Gov't Not Determined to Prevent Ulpana Demolition

Yesha Council Chairman: There is a lack of determination by the government to solve the issue of the Ulpana neighborhood in Beit El.

Elad Benari,

Danny Dayan
Danny Dayan
Flash 90

Yesha Council Chairman Danny Dayan said on Thursday that there is a lack of determination in the political echelon to solve the issue of the Ulpana neighborhood in Beit El.

The Ulpana neighborhood is one of several Jewish communities in Judea and Samaria over which the threat of demolition hangs after a Supreme Court ruling. The communities were built with state cooperation, but the lands on which they stand are disputed. Legal experts have said that a reasonable solution would be compensation to any claimants who could prove ownership, since the homes have been standing for many years without being contested.

Beit El was founded in 1977 - ten years after the Six Day War - when a group of Jewish families took up residence in open land adjacent to the local IDF base.

A religiously observant community associated with the religious Zionist movement, Beit El was granted municipal status in 1997.

Speaking to Arutz Sheva on Thursday, Dayan said, “It is inconceivable injustice to destroy five apartment buildings with six apartments in each, where the best residents of the country are living, who were encouraged by Israeli governments, including financial encouragement, to come and settle there.”

Dayan called on Prime Minister Binyamin Netanyahu to show more determination and work to prevent the demolition. “We need to demand from the political system and from the political and executive branches, i.e. the prime minister and his ministers, to show determination. I hear in conversations with ministers and other officials that there is no desire to carry out the destruction in Ulpana.
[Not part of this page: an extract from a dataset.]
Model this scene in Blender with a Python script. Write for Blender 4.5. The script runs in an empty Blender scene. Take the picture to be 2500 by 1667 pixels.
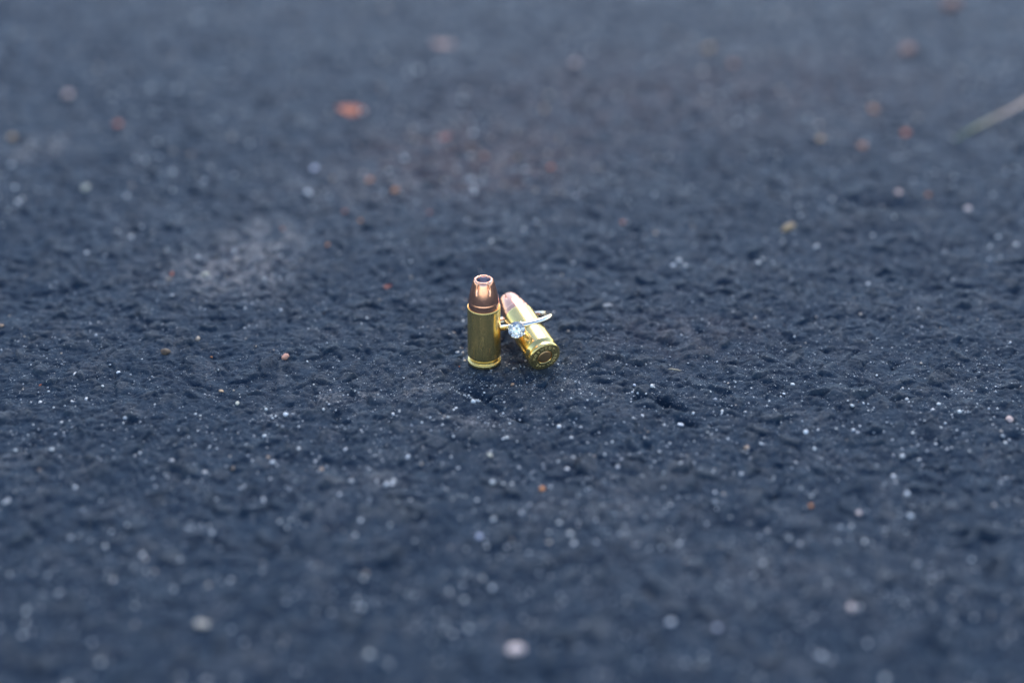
import bpy, bmesh, math, random
import numpy as np
from mathutils import Vector, Matrix

# ------------------------------------------------------------------ camera, sky, sun, exposure
scene = bpy.context.scene
C = scene.collection
MM = 0.001                                   # everything is laid out in millimetres, built in metres
R = math.radians

cam_data = bpy.data.cameras.new('camera')
cam = bpy.data.objects.new('camera', cam_data)
C.objects.link(cam)
cam.location = (0.00825, -0.36003, 0.22592)
cam.rotation_euler = (R(90 - 31.3), 0, 0)
cam_data.sensor_width = 36
cam_data.lens = 50
cam_data.clip_start = 0.01
cam_data.clip_end = 500
cam_data.dof.use_dof = True
cam_data.dof.focus_distance = 0.4175
cam_data.dof.aperture_fstop = 3.3
cam_data.dof.aperture_blades = 0
scene.camera = cam

SUN_EL, SUN_AZ = 47, 8                      # sun behind the subject, to the right (azimuth clockwise from +Y)
world = bpy.data.worlds.new('World')
scene.world = world
world.use_nodes = True
wn = world.node_tree
wn.nodes.clear()
sky = wn.nodes.new('ShaderNodeTexSky')
sky.sky_type = 'NISHITA'
sky.sun_disc = False
sky.sun_elevation = R(SUN_EL)
sky.sun_rotation = R(SUN_AZ)
sky.air_density = 1.0
sky.dust_density = 0.3
sky.ozone_density = 2.2
bg = wn.nodes.new('ShaderNodeBackground')
bg.inputs['Strength'].default_value = 0.15
wo = wn.nodes.new('ShaderNodeOutputWorld')
wn.links.new(sky.outputs[0], bg.inputs['Color'])
wn.links.new(bg.outputs[0], wo.inputs['Surface'])

sun_data = bpy.data.lights.new('sun', 'SUN')
sun_data.energy = 1.15
sun_data.angle = R(36)
sun_data.color = (1.0, 0.95, 0.9)
sun = bpy.data.objects.new('sun', sun_data)
C.objects.link(sun)
sd = Vector((math.sin(R(SUN_AZ)) * math.cos(R(SUN_EL)), math.cos(R(SUN_AZ)) * math.cos(R(SUN_EL)), math.sin(R(SUN_EL))))
sun.rotation_euler = (-sd).to_track_quat('-Z', 'Y').to_euler()

vs = scene.view_settings
vs.view_transform = 'Standard'
vs.look = 'None'
vs.gamma = 1
vs.use_curve_mapping = False
vs.exposure = 1.15

# ------------------------------------------------------------------ helpers
def obj(name, me, mat, parent=None):
    o = bpy.data.objects.new(name, me)
    if mat is not None:
        me.materials.clear()
        for m in (mat if isinstance(mat, (list, tuple)) else [mat]):
            me.materials.append(m)
    C.objects.link(o)
    o.parent = parent
    return o

def tag(o, label=None, cat=None, group=None, kind=None):
    if label: o['label'] = label
    if cat: o['category'] = cat
    if group: o['group'] = group
    if kind: o['kind'] = kind
    return o

def empty(name, mat4):
    e = bpy.data.objects.new(name, None)
    e.empty_display_size = 0.005
    C.objects.link(e)
    e.matrix_world = mat4
    return e

def mesh_from(bm, name, smooth=True, sharp=None):
    me = bpy.data.meshes.new(name)
    bmesh.ops.recalc_face_normals(bm, faces=bm.faces[:])
    bm.to_mesh(me)
    bm.free()
    me.polygons.foreach_set('use_smooth', [smooth] * len(me.polygons))
    if smooth and sharp:
        me.set_sharp_from_angle(angle=R(sharp))
    return me

def lathe(profile, seg=96, warp=None, close_top=False, close_bottom=False):
    """profile: list of (r, z) in mm; warp(angle, r, z) -> (r, z)"""
    bm = bmesh.new()
    rings = []
    for (r, z) in profile:
        ring = []
        for k in range(seg):
            a = 2 * math.pi * k / seg
            rr, zz = warp(a, r, z) if warp else (r, z)
            ring.append(bm.verts.new((rr * math.cos(a) * MM, rr * math.sin(a) * MM, zz * MM)))
        rings.append(ring)
    for i in range(len(rings) - 1):
        for k in range(seg):
            bm.faces.new((rings[i][k], rings[i][(k + 1) % seg], rings[i + 1][(k + 1) % seg], rings[i + 1][k]))
    if close_bottom:
        bm.faces.new(list(reversed(rings[0])))
    if close_top:
        bm.faces.new(rings[-1])
    return bm

def smooth_profile(pts, n=5):
    """Catmull-Rom subdivided profile"""
    out = []
    P = [pts[0]] + pts + [pts[-1]]
    for i in range(1, len(P) - 2):
        p0, p1, p2, p3 = [np.array(q, float) for q in P[i - 1:i + 3]]
        for k in range(n):
            t = k / n
            out.append(tuple(0.5 * ((2 * p1) + (-p0 + p2) * t + (2 * p0 - 5 * p1 + 4 * p2 - p3) * t * t + (-p0 + 3 * p1 - 3 * p2 + p3) * t ** 3)))
    out.append(tuple(pts[-1]))
    return out

class NT:
    """tiny node-tree helper"""
    def __init__(self, name):
        self.m = bpy.data.materials.new(name)
        self.m.use_nodes = True
        self.t = self.m.node_tree
        self.b = self.t.nodes['Principled BSDF']
    def n(self, kind, **kw):
        nd = self.t.nodes.new(kind)
        for k, v in kw.items():
            if k.startswith('in_'):
                nd.inputs[k[3:].replace('_', ' ')].default_value = v
            else:
                setattr(nd, k, v)
        return nd
    def l(self, a, b): self.t.links.new(a, b)
    def coords(self, scale=(1000, 1000, 1000)):
        tc = self.n('ShaderNodeTexCoord')
        mp = self.n('ShaderNodeMapping')
        mp.inputs['Scale'].default_value = scale
        self.l(tc.outputs['Object'], mp.inputs['Vector'])
        return mp.outputs[0]
    def noise(self, vec, scale, detail=3, rough=0.55):
        nd = self.n('ShaderNodeTexNoise')
        nd.inputs['Scale'].default_value = scale
        nd.inputs['Detail'].default_value = detail
        nd.inputs['Roughness'].default_value = rough
        self.l(vec, nd.inputs['Vector'])
        return nd.outputs['Fac']
    def rng(self, v, a, b, c=0.0, d=1.0):
        nd = self.n('ShaderNodeMapRange')
        for i, x in zip(('From Min', 'From Max', 'To Min', 'To Max'), (a, b, c, d)):
            nd.inputs[i].default_value = x
        self.l(v, nd.inputs['Value'])
        return nd.outputs[0]
    def mix(self, fac, a, b):
        nd = self.n('ShaderNodeMix', data_type='RGBA')
        for sock, v in ((nd.inputs[0], fac), (nd.inputs[6], a), (nd.inputs[7], b)):
            if isinstance(v, (int, float)): sock.default_value = v
            elif isinstance(v, tuple): sock.default_value = (*v, 1)
            else: self.l(v, sock)
        return nd.outputs[2]
    def math(self, op, a, b=0.0):
        nd = self.n('ShaderNodeMath', operation=op)
        for sock, v in ((nd.inputs[0], a), (nd.inputs[1], b)):
            if isinstance(v, (int, float)): sock.default_value = v
            else: self.l(v, sock)
        return nd.outputs[0]
    def bump(self, h, dist, strength=1.0, normal=None):
        nd = self.n('ShaderNodeBump')
        nd.inputs['Strength'].default_value = strength
        nd.inputs['Distance'].default_value = dist
        self.l(h, nd.inputs['Height'])
        if normal is not None: self.l(normal, nd.inputs['Normal'])
        return nd.outputs[0]
    def set(self, **kw):
        for k, v in kw.items():
            s = self.b.inputs[k.replace('_', ' ')]
            if isinstance(v, bpy.types.NodeSocket): self.l(v, s)
            elif isinstance(v, tuple) and len(v) == 3: s.default_value = (*v, 1)
            else: s.default_value = v
        return self

# ------------------------------------------------------------------ noise for the ground's relief (numpy)
rs = np.random.RandomState(7)
PERM = rs.permutation(4096)
GX = np.cos(np.linspace(0, 2 * np.pi, 4096, endpoint=False))[rs.permutation(4096)].astype(np.float32)
GY = np.sin(np.linspace(0, 2 * np.pi, 4096, endpoint=False))
GANG = rs.rand(4096).astype(np.float32) * 2 * np.pi
GX, GY = np.cos(GANG), np.sin(GANG)
JX, JY, JV = rs.rand(4096).astype(np.float32), rs.rand(4096).astype(np.float32), rs.rand(4096).astype(np.float32)

def _h(ix, iy, seed):
    return PERM[(PERM[(ix + seed * 131) & 4095] + iy * 7 + seed * 17) & 4095]

def perlin(x, y, lam, seed):
    x = x / lam; y = y / lam
    ix = np.floor(x).astype(np.int64); iy = np.floor(y).astype(np.int64)
    fx = (x - ix).astype(np.float32); fy = (y - iy).astype(np.float32)
    u = fx * fx * fx * (fx * (fx * 6 - 15) + 10); v = fy * fy * fy * (fy * (fy * 6 - 15) + 10)
    def g(dx, dy):
        k = _h(ix + dx, iy + dy, seed)
        return GX[k] * (fx - dx) + GY[k] * (fy - dy)
    a = g(0, 0); b = g(1, 0); c = g(0, 1); d = g(1, 1)
    return (a + u * (b - a)) + v * ((c + u * (d - c)) - (a + u * (b - a)))

def worley(x, y, lam, seed, facet=False):
    """F1, F2 and the random value of the nearest cell"""
    x = x / lam; y = y / lam
    ix = np.floor(x).astype(np.int64); iy = np.floor(y).astype(np.int64)
    f1 = np.full(x.shape, 9.0, np.float32); f2 = f1.copy(); val = np.zeros(x.shape, np.float32); tilt = val
    for dx in (-1, 0, 1):
        for dy in (-1, 0, 1):
            k = _h(ix + dx, iy + dy, seed)
            d = np.hypot(ix + dx + JX[k] - x, iy + dy + JY[k] - y).astype(np.float32)
            nearer = d < f1
            f2 = np.where(nearer, f1, np.minimum(f2, d))
            val = np.where(nearer, JV[k], val)
            if facet:                                        # height of the cell's own tilted face
                px_, py_ = x - ix - dx - JX[k], y - iy - dy - JY[k]
                tilt = np.where(nearer, (GX[k] * px_ + GY[k] * py_) * JX[(k * 7) & 4095], tilt)
            f1 = np.where(nearer, d, f1)
    return (f1, f2, val, tilt * lam) if facet else (f1, f2, val)

def smoothstep(a, b, x):
    t = np.clip((x - a) / (b - a), 0, 1)
    return t * t * (3 - 2 * t)

# cartridge, ring: where they stand (mm)
AZ, EL = R(24), R(11)
AXIS = np.array([-math.sin(AZ) * math.cos(EL), math.cos(AZ) * math.cos(EL), math.sin(EL)])   # head -> nose of the lying round
HEAD = np.array([17.98, -5.49, 4.93])
RING_C = np.array([10.50, 10.90, 7.55])
RING_N = np.array([-0.1732, 0.3800, 0.9086])

# pits, lumps and cracks that the photograph shows: (x, y, rx, ry, angle, depth)
DENTS = [(-1.0, -19.0, 6.5, 1.5, -38, 1.8), (58.0, -31.5, 4.0, 1.8, -24, 3.0), (53.0, -21.5, 7.0, 1.4, -40, 2.6),
         (142, 107, 17, 4.5, -4, 2.6), (-24, 132, 12, 3.2, 4, 1.8), (10.5, -30, 3.0, 1.4, -30, 1.7),
         (150, -4, 6, 2.5, 10, 1.2), (95, 12, 9, 2.2, -25, 1.0), (-70, -12, 8, 2.0, 20, 0.9), (-40, -52, 14, 3.2, -12, 1.3),
         (-28, 34, 7, 2.4, 14, 1.0), (36, 60, 10, 3, -8, 1.2), (70, -78, 12, 4, -20, 1.4), (-150, 40, 14, 4, 8, 1.4)]
LUMPS = [(141, 96, 15, 7, 0, 1.6), (60, 6, 7, 4, 20, 0.7), (104, -18, 6, 5, 0, 0.8), (-1, -38, 8, 3.2, -6, 1.0), (46, -58, 9, 5, 12, 0.9),
         (-20, -74, 8, 4, 10, 1.1), (118, 30, 8, 4, -10, 0.8)]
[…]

But this statement is inadequate, it must be translated into practice, and this requires determination on their part.”

He added, “Until this moment, unfortunately, I cannot say I have seen the determination that is required by the political leadership. I hope this picture will change in the coming days.

“I do not think legislation is needed to resolve the issue, a government decision is enough,” said Dayan. “Legislation should only be used if decisions are not implemented. A similar decision has already been made in the past: we were in a similar position with nine houses in Ofra, and it was actually Defense Minister Ehud Barak, in the previous government of Ehud Olmert, who made a decision and informed the Supreme Court that after the government weighed all the considerations, it decided to change its position.”

He noted that the ball is now in the Prime Minister’s court. “The Prime Minister can immediately change the neighborhood’s legal situation. Take the unfortunate incident of Beit Hamachpela in Hevron. They told us it was illegal. If anything was illegal it was that the Defense Minister issued an order that declared the area a closed military zone. Here the exact opposite has to happen, because in this case there is a statement by the State that the buildings must be demolished. This statement has to be cancelled and turned around so that the legal situation will change. The tools are in the hands of the government and in the hands of the Prime Minister and the Minister of Defense. By the way, I think they also want to achieve these results.”

Earlier this week, Likud Cabinet ministers demanded action and not words, after Netanyahu promised “we will find a solution” for the Ulpana neighborhood in Beit El and other Jewish communities threatened with expulsion. 

In response to the Prime Minister’s statement that “we will find a solution”, Education Minister Gideon Saar warned that if he does not, the Knesset will take action and pass a law to legalize the communities.